W niektórych rejonach południowo-wschodniej Australii, na kilka dni przed nadejściem wiosny, spadło nawet 40 centymetrów śniegu. Zimowe opady związane są z frontem atmosferycznym, za sprawą którego napłynęło zimne powietrze znad Antarktydy. Jak przekazała australijska agencja meteorologiczna Bureau of Meteorology (BOM), biało zrobiło się od regionu Monaro aż do regionu Central Ranges.
Sarah Krieg, dziennikarka australijskiej telewizji ABC przekazała, że w miejscowości Dinner Plain (w stanie Wiktoria) spadło około 40 cm śniegu.

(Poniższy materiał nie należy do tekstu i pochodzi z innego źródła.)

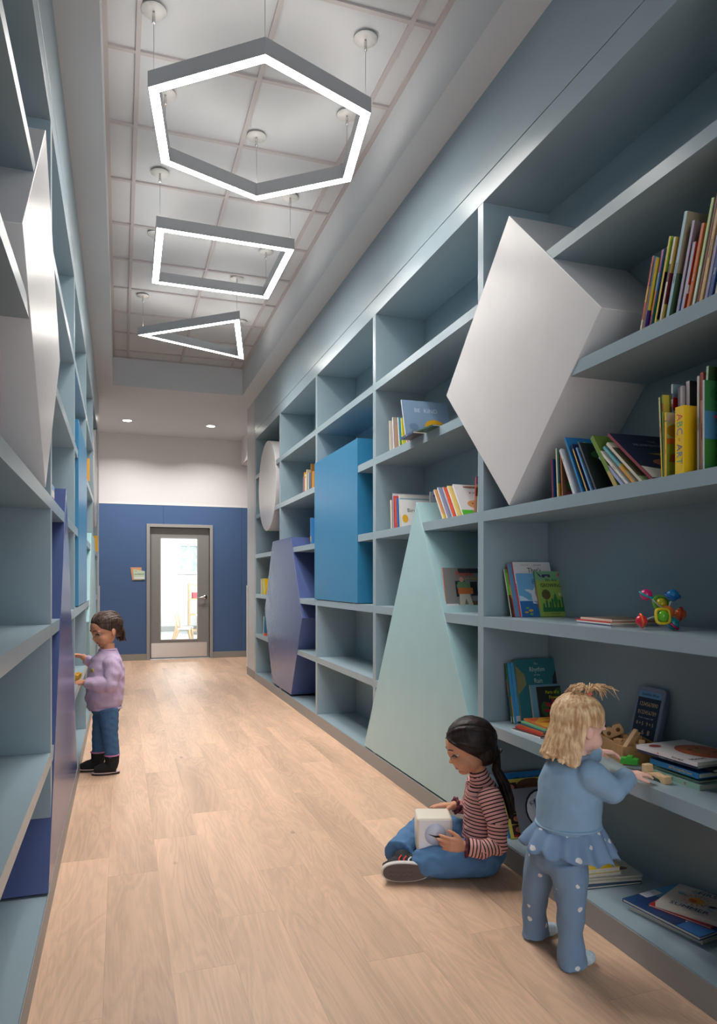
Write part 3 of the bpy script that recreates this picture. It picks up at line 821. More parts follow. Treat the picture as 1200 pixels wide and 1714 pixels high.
# ---- girl sitting cross-legged on the floor
def sitting_girl():
    R = person('person sitting cross-legged in a pink striped sweater, holding a white box', (1.379, 2.807))
    SK = skin_mat('skin_tan', (206, 150, 120)); HA = hair_mat('dark_hair', (16, 11, 10), (46, 33, 28), 0.5)
    HM = Matrix.Translation((0.075, 0.035, 0.547)) @ Matrix.Rotation(math.radians(96), 4, 'Z') @ Matrix.Rotation(-math.radians(20), 4, 'X') @ Matrix.Diagonal((0.232, 0.232, 0.232, 1))
    sh_n, el_n, wr_n = (0.145, -0.062, 0.350), (0.165, -0.112, 0.170), (0.022, -0.135, 0.172)
    sh_f, el_f, wr_f = (0.125, 0.150, 0.350), (0.095, 0.215, 0.215), (0.012, 0.120, 0.262)
    b = MB()
    b.tube([(0.13, 0.04, 0.09), (0.13, 0.04, 0.2), (0.135, 0.04, 0.33), (0.125, 0.04, 0.39)], [0.085, 0.072, 0.078, 0.035])
    b.tube([(0.125, 0.04, 0.37), (0.112, 0.037, 0.44), (0.10, 0.036, 0.50)], [0.042, 0.036, 0.040])
    for s, e, wr in ((sh_n, el_n, wr_n), (sh_f, el_f, wr_f)):
        b.tube([s, e, wr], [0.034, 0.028, 0.020])
        b.ball(s, 0.034)
    for h, k, an in (((0.11, -0.03, 0.085), (-0.13, -0.060, 0.078), (0.02, 0.13, 0.05)), ((0.10, 0.12, 0.09), (-0.125, 0.19, 0.135), (-0.23, 0.045, 0.07))):
        b.tube([h, k, an], [0.06, 0.042, 0.028])
    add_hand(b, wr_n, (-0.98, 0.08, 0.10), (0.05, 0.95, -0.1), -1, 0.128, (0.30, 0.35, 0.42, 0.5), 0.9, 0.15, 0.10)
    add_hand(b, wr_f, (-0.97, -0.18, 0.06), (0.05, -0.12, -0.98), 1, 0.120, (0.10, 0.12, 0.15, 0.2), 0.9, 0.25, 0.06)
    add_head(b, HM, False)
    me = remeshed(b, 0.0032, 2)
    sculpt_head(me, HM); mark_lips(me, HM)
    tail = join_into(me, add_eyes(me, HM, -0.9, 0.25), 2)
    finish(me, 'body', [SK, LIP] + tail, R)
    # sweater
    b = MB()
    T_ = [(0.125, 0.042, 0.060), (0.130, 0.042, 0.12), (0.128, 0.042, 0.20), (0.132, 0.042, 0.29), (0.132, 0.042, 0.35), (0.122, 0.040, 0.395), (0.112, 0.037, 0.425), (0.106, 0.036, 0.447)]
    b.tube(T_, [0.112, 0.108, 0.102, 0.100, 0.094, 0.058, 0.050, 0.047], n=24, flat_=((1, 0, 0), 0.82))
    An = [sh_n, (0.170, -0.100, 0.26), el_n, (0.095, -0.133, 0.158), (0.035, -0.137, 0.168)]
    Rn = [0.053, 0.047, 0.044, 0.040, 0.035]
    Af = [sh_f, el_f, (0.03, 0.135, 0.255)]; Rf = [0.052, 0.042, 0.033]
    b.tube(An, Rn, n=16); b.ball(An[0], 0.053); b.tube(Af, Rf, n=16); b.ball(Af[0], 0.052)
    b.ball(el_n, 0.045)
    me = remeshed(b, 0.0045, 4)
    noise_push(me, 0.0016, 45, 0.7)
    attr_stripes(me, [(T_, [0.105]*8, 0.0), (An, Rn, 0.30), (Af, Rf, 0.30)])
    o = finish(me, 'sweater', stripe_mat(), R)
    for c, d, rr in (((0.033, -0.137, 0.168), (-0.98, 0.08, 0.05), 0.033), ((0.024, 0.13, 0.258), (-0.9, -0.3, 0.1), 0.030)):
        q = Vector(d).to_track_quat('Z', 'Y').to_matrix().to_4x4()
        b = MB(); b.torus(c, rr, 0.007, None, q, 36, 8, 0.14, 9)
        b.build('cuff', mat('maroon_knit', (96, 40, 58), 0.85), R, label='ruffled maroon cuff', smooth=True)
    # jeans
    b = MB()
    b.ball((0.13, 0.05, 0.085), (0.105, 0.125, 0.085)); b.ball((0.12, -0.02, 0.085), 0.085); b.ball((0.11, 0.13, 0.09), 0.084)
    b.tube([(0.12, -0.02, 0.085), (-0.02, -0.05, 0.084), (-0.128, -0.060, 0.076)], [0.084, 0.077, 0.066], n=18); b.ball((-0.128, -0.060, 0.076), 0.066)
    b.tube([(-0.128, -0.060, 0.070), (-0.06, 0.02, 0.06), (0.03, 0.13, 0.056)], [0.066, 0.058, 0.054], n=16)
    b.tube([(0.11, 0.13, 0.09), (0.0, 0.17, 0.12), (-0.125, 0.185, 0.132)], [0.084, 0.076, 0.063], n=18); b.ball((-0.125, 0.185, 0.132), 0.063)
    b.tube([(-0.125, 0.185, 0.130), (-0.18, 0.12, 0.108), (-0.228, 0.035, 0.088), (-0.243, 0.0, 0.082)], [0.063, 0.060, 0.064, 0.067], n=18)
    me = remeshed(b, 0.005, 4); noise_push(me, 0.0022, 38, 1.9)
    a = verts_of(me); a[:, 2] = np.maximum(a[:, 2], 0.004); set_verts(me, a)
    finish(me, 'jeans', denim('blue_denim', (78, 118, 160)), R)
    # hair
    c, r = (0, -0.065, 0.125), (0.42, 0.485, 0.43)
    b = MB(); b.ball((0, 0, 0), 1.0, seg=28, rings=18, M=HM @ Matrix.Translation(c) @ Matrix.Diagonal((*r, 1)))
    b.ball((0, 0, 0), 1.0, seg=20, rings=14, M=HM @ Matrix.Translation((0, -0.20, -0.14)) @ Matrix.Diagonal((0.40, 0.30, 0.30, 1)))
    rnd = random.Random(3)
    tie = (0, -0.47, -0.26)
    for k in range(64):
        s = -1 if k % 2 else 1; u = (k//2)/31
        d0 = (s*(0.03 + 0.55*max(0, u - 0.35)*1.3), 0.93 - 1.15*u*0.6, 0.50 + 0.42*math.sin(PI*min(1, u*1.25))*0.9) if u < 0.6 else (s*0.62, 0.62 - (u - 0.6)*1.6, 0.26 - (u - 0.6)*0.9)
        lock_on(b, HM, c, r, d0, (s*0.18, -0.85, -0.48 + rnd.uniform(-0.12, 0.1)), rnd.uniform(0.0, 0.02), 0.028, 10, [tie])
    me = remeshed(b, 0.0034, 1)
    def pred(a):
        h = tolocal(a, HM); return (h[:, 2] < 0.33 - 1.12*(0.43 - h[:, 1])) & (h[:, 1] > -0.06)
    cut_faces(me, pred)
    hr = finish(me, 'hair', HA, R, label='long black hair tied in a low ponytail')
    b = MB()
    P_ = [HM @ Vector(tie), (0.185, 0.02, 0.452), (0.213, 0.0, 0.395), (0.232, -0.015, 0.335), (0.240, -0.02, 0.285), (0.238, -0.02, 0.25)]
    for k in range(30):
        a_ = rnd.uniform(0, 2*PI); q = rnd.uniform(0.2, 1)
        off = Vector((math.cos(a_)*q*0.55, math.sin(a_)*q, 0))
        b.tube([Vector(p) + off*w_ for p, w_ in zip(P_, (0.009, 0.026, 0.034, 0.032, 0.022, 0.006))], [0.007, 0.010, 0.011, 0.010, 0.008, 0.003], n=6)
    b.build('ponytail', HA, R, smooth=True)
    b = MB(); q = Vector((0.6, 0, -0.6)).to_track_quat('Z', 'Y').to_matrix().to_4x4()
    b.torus(HM @ Vector((0, -0.50, -0.30)), 0.012, 0.005, None, q); b.build('hair_tie', flat((24, 20, 22)), R, smooth=True)
    # shoe: canvas sneaker lying on its side, sole to the camera
    t = bpy.data.objects.new('sneaker', None); COL.objects.link(t); t.parent = R; t.location = (0.004, -0.036, 0.0)
    out = []
    for k in range(40):
        a_ = 2*PI*k/40; ca, sa = math.cos(a_), math.sin(a_)
        out.append((-0.222 + 0.103*math.copysign(abs(ca)**0.85, ca), 0.052 + (0.0455 - 0.0085*(1 + ca)/2*1.0)*math.copysign(abs(sa)**0.9, sa)))
    Ms = Matrix.Rotation(math.radians(-3), 4, 'Y') @ Matrix.Rotation(0.0, 4, 'X')
    b = MB(); b.prism(out, 'y', -0.075, -0.048); sl = b.build('sole', mat('rubber_white', (206, 200, 192), 0.6), t, bevel=0.004)
    inn_ = [((p[0] + 0.222)*0.93 - 0.222, (p[1] - 0.052)*0.88 + 0.052) for p in out]
    b = MB(); b.prism(inn_, 'y', -0.0775, -0.074)
    for i in range(5):
        for j in range(3):
            x = -0.285 + i*0.022; z = 0.033 + j*0.019
            b.prism([(x, z - 0.008), (x + 0.009, z), (x, z + 0.008), (x - 0.009, z)], 'y', -0.0795, -0.0774)
    for i in range(3):
        x = -0.150 + i*0.013; b.prism([(x - 0.004, 0.036), (x + 0.004, 0.036), (x + 0.004, 0.068), (x - 0.004, 0.068)], 'y', -0.0795, -0.0774)
    b.build('tread', mat('tread_brown', (92, 78, 74), 0.7), t, label='dark brown tread')
    b = MB()
    b.tube([(-0.315, -0.03, 0.05), (-0.27, -0.022, 0.055), (-0.21, -0.005, 0.062), (-0.16, -0.015, 0.058), (-0.13, -0.03, 0.052)], [0.022, 0.038, 0.043, 0.040, 0.026], n=16)
    b.tube([(-0.225, -0.03, 0.06), (-0.235, 0.02, 0.088)], [0.038, 0.040], n=16)
    me = remeshed(b, 0.004, 3); a = verts_of(me); a[:, 1] = np.maximum(a[:, 1], -0.05); set_verts(me, a)
    u_ = finish(me, 'canvas_upper', mat('black_canvas', (34, 36, 42), 0.8), t)
    b = MB()
    for i in range(4):
        b.tube([(-0.252 + i*0.020, -0.060 + 0.012*abs(i - 1.5)*0, 0.080 - i*0.001), (-0.247 + i*0.020, -0.040, 0.100 - 0.003*i), (-0.236 + i*0.020, -0.025, 0.106 - 0.004*i)], 0.0035, [flat((214, 60, 40)), flat((214, 60, 40)), flat((232, 228, 222)), flat((232, 228, 222))][i], n=6)
    b.build('laces', None, t, label='red and white laces')
    return R
sitting_girl()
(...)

W sobotę o godzinie 6 rano czasu lokalnego termometry pokazały na stacji meteorologicznej Mount Boyce (w stanie Nowa Południowa Walia) -0,1 stopnia Celsjusza. Temperatura odczuwalna była znacznie niższa, wyniosła -9,3 st. C.
Śnieg w mieście Orange
Australijska agencja meteorologiczna BOM podała, że w sobotę w mieście Orange, które położone jest w stanie Nowa Południowa Walia, spadło 10 centymetrów śniegu. Z zimowych opadów najbardziej ucieszyły się dzieci, które mogły lepić bałwany i urządzić bitwy na śnieżki.
W niektórych częściach Nowej Południowej Walii i Wiktorii panują trudne warunki pogodowe - sypie śnieg, wieje silny wiatr, jest zimno. Z tego powodu wydano ostrzeżenia meteorologiczne. Opady śniegu spowodowały, że niektóre drogi zostały zamknięte.